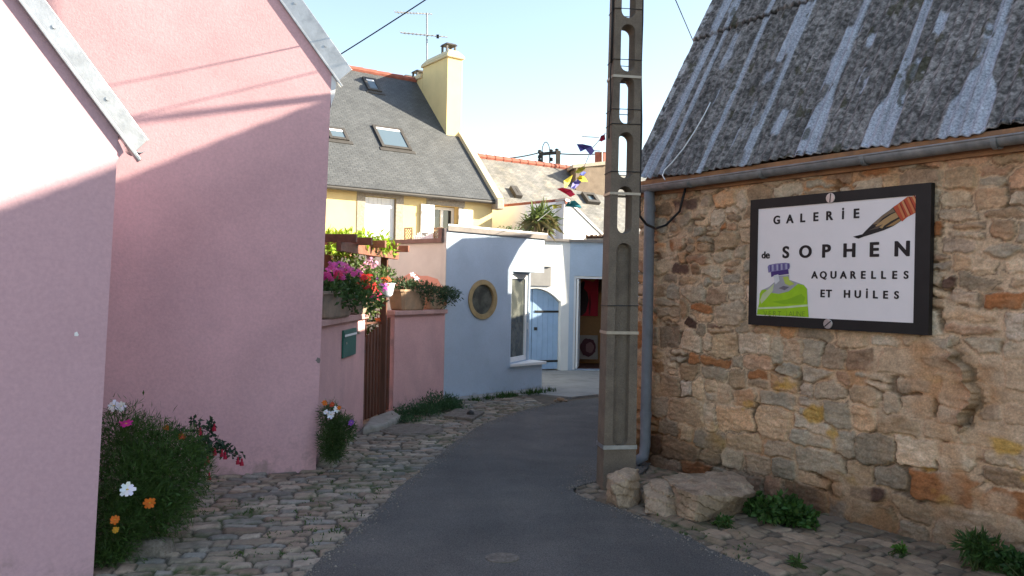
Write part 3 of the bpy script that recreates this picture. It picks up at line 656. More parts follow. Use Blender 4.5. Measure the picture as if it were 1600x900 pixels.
def cutter(mbx):
    me = bpy.data.meshes.new('c'); me.from_pydata([tuple(v) for v in mbx.v], [], mbx.f); b = bmesh.new(); b.from_mesh(me); bmesh.ops.recalc_face_normals(b, faces=b.faces); b.to_mesh(me); b.free()
    o = bpy.data.objects.new('c', me); COL.objects.link(o); return o
A0 = BLU.p(wl, 0, 0); C0 = BLU.p(BLUL, -.29, 0); cdv = (C0-A0).normalized(); cn = Vector((cdv.y, -cdv.x, 0))
c1 = MB(); c1.prism([Vector((q.x, q.y, zsill)) for q in (A0, BLU.p(BLUL+.3, .6, 0), BLU.p(BLUL+.3, -.29, 0), C0)][0:1]+[Vector((q.x, q.y, zsill)) for q in (A0+BLU.n*.3, BLU.p(BLUL+.3, .3, 0), BLU.p(BLUL+.3, -.29, 0), C0)], (0, 0, zhead-zsill))
CF = Fr(A0, cdv, cn); CL = (C0-A0).length
c2 = MB(); c2.fbox(CF, .04, CL-.04, -.9, .02, zsill+.05, zhead-.03)   # window opening in the chamfer
ps, pz = BLU.hit(754, 468); pr = .235
c3 = MB(); c3.tube([BLU.p(ps, .2, pz), BLU.p(ps, -.9, pz)], pr, 40)
c4 = MB(); c4.prism([BLU.p(s, n_, .12) for s, n_ in ((.40, -.20), (wl-.12, -.20), (wl-.1, -.45), (BLUL-.22, -.75), (BLUL-.22, -1.3), (1.25, -1.08))], (0, 0, 2.1))
boolean_cut(wall, [cutter(c) for c in (c4, c1, c2, c3)])
def rplan(off): return [BLU.p(.0, off, 0), BLU.p(BLUL+off, off, 0), BLU.p(BLUL+off, -1.5-off, 0), P01+Vector((0, off, 0))]
mb = MB(); mb.prism([Vector((q.x, q.y, BZ0-.048)) for q in rplan(.03)], (0, 0, .068)); part('coping', mb, M['grey_coping'], bl)
mb = MB(); mb.prism([Vector((q.x, q.y, BZ0+.0205)) for q in rplan(.033)], (0, 0, .025)); part('roof_edge', mb, M['whitepaint'], bl)
# porthole
mb = MB(); N = 48; vs = []; fs = []
prof = [(pr+.055, .002), (pr+.054, .018), (pr-.012, .019), (pr-.018, .012), (pr-.02, -.12)]
for r, nn_ in prof:
    for j in range(N): a = 2*math.pi*j/N; vs.append(BLU.p(ps+r*math.cos(a), nn_, pz+r*math.sin(a)))
for i in range(len(prof)-1):
    for j in range(N): fs.append((i*N+j, i*N+(j+1) % N, (i+1)*N+(j+1) % N, (i+1)*N+j))
mb.add(vs, fs); port = part('porthole', mb, M['ochre'], bl)
mb = MB(); mb.prism([BLU.p(ps+(pr-.019)*math.cos(a), -.03, pz+(pr-.019)*math.sin(a)) for a in [2*math.pi*j/N for j in range(N)]], BLU.n*.008); part('pane', mb, M['glassgrey'], port)
# corner window
def window(F, s0, s1, z0, z1, n, parent, fm, gm, fw=.06, dep=.06, mull=(), name='window'):
    mb = MB()
    mb.fbox(F, s0, s0+fw, n-dep, n, z0, z1); mb.fbox(F, s1-fw, s1, n-dep, n, z0, z1)
    mb.fbox(F, s0+fw, s1-fw, n-dep, n-.001, z0, z0+fw); mb.fbox(F, s0+fw, s1-fw, n-dep, n-.001, z1-fw, z1)
    for m_ in mull: mb.fbox(F, m_-fw*.5, m_+fw*.5, n-dep, n-.002, z0+fw, z1-fw)
    w_ = part(name, mb, fm, parent, bev=.004)
    mb = MB(); mb.fbox(F, s0+fw*.9, s1-fw*.9, n-dep*.6, n-dep*.45, z0+fw*.9, z1-fw*.9); part('pane', mb, gm, w_)
    return w_
cw = window(CF, .042, CL-.042, zsill+.052, zhead-.032, -.03, bl, M['whitepaint'], M['glassgrey'], fw=.075)
mb = MB()
for i in range(9): 
    x = .16+i*.035; mb.tube([CF.p(x+.004*math.sin(z*3+i), -.13-.015*(i % 2), z) for z in np.linspace(zsill+.1, zhead-.08, 8)], .020, 6)
part('curtain', mb, M['granite'], cw)
mb = MB(); mb.prism([Vector((q.x, q.y, zsill+.001)) for q in (A0+BLU.n*.05-BLU.x*.03, BLU.p(BLUL+.05, .05, 0), BLU.p(BLUL+.05, -.31, 0), C0)], (0, 0, .045)); part('sill', mb, M['whitepaint'], bl, bev=.006)
mb = MB(); mb.tube([CF.p(CL-.13, -.02, 1.05), CF.p(CL-.13, .02, 1.05), CF.p(CL-.13, .02, .95)], .009, 6); part('handle', mb, M['whitepaint'], cw)
mb = MB(); mb.fbox(BLU, .05, BLUL+.1, .003, .22, -.01, .045); part('plinth', mb, M['forecourt'], bl, bev=.01)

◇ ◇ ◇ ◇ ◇

WHAT THIS TASK INVOLVES: Copy all lines from the data that hold the word "part".

RIGHT ANSWER:
Write part 3 of the bpy script that recreates this picture. It picks up at line 656. More parts follow. Use Blender 4.5. Measure the picture as if it were 1600x900 pixels.
mb = MB(); mb.prism([Vector((q.x, q.y, BZ0-.048)) for q in rplan(.03)], (0, 0, .068)); part('coping', mb, M['grey_coping'], bl)
mb = MB(); mb.prism([Vector((q.x, q.y, BZ0+.0205)) for q in rplan(.033)], (0, 0, .025)); part('roof_edge', mb, M['whitepaint'], bl)
mb.add(vs, fs); port = part('porthole', mb, M['ochre'], bl)
mb = MB(); mb.prism([BLU.p(ps+(pr-.019)*math.cos(a), -.03, pz+(pr-.019)*math.sin(a)) for a in [2*math.pi*j/N for j in range(N)]], BLU.n*.008); part('pane', mb, M['glassgrey'], port)
    w_ = part(name, mb, fm, parent, bev=.004)
    mb = MB(); mb.fbox(F, s0+fw*.9, s1-fw*.9, n-dep*.6, n-dep*.45, z0+fw*.9, z1-fw*.9); part('pane', mb, gm, w_)
part('curtain', mb, M['granite'], cw)
mb = MB(); mb.prism([Vector((q.x, q.y, zsill+.001)) for q in (A0+BLU.n*.05-BLU.x*.03, BLU.p(BLUL+.05, .05, 0), BLU.p(BLUL+.05, -.31, 0), C0)], (0, 0, .045)); part('sill', mb, M['whitepaint'], bl, bev=.006)
mb = MB(); mb.tube([CF.p(CL-.13, -.02, 1.05), CF.p(CL-.13, .02, 1.05), CF.p(CL-.13, .02, .95)], .009, 6); part('handle', mb, M['whitepaint'], cw)
mb = MB(); mb.fbox(BLU, .05, BLUL+.1, .003, .22, -.01, .045); part('plinth', mb, M['forecourt'], bl, bev=.01)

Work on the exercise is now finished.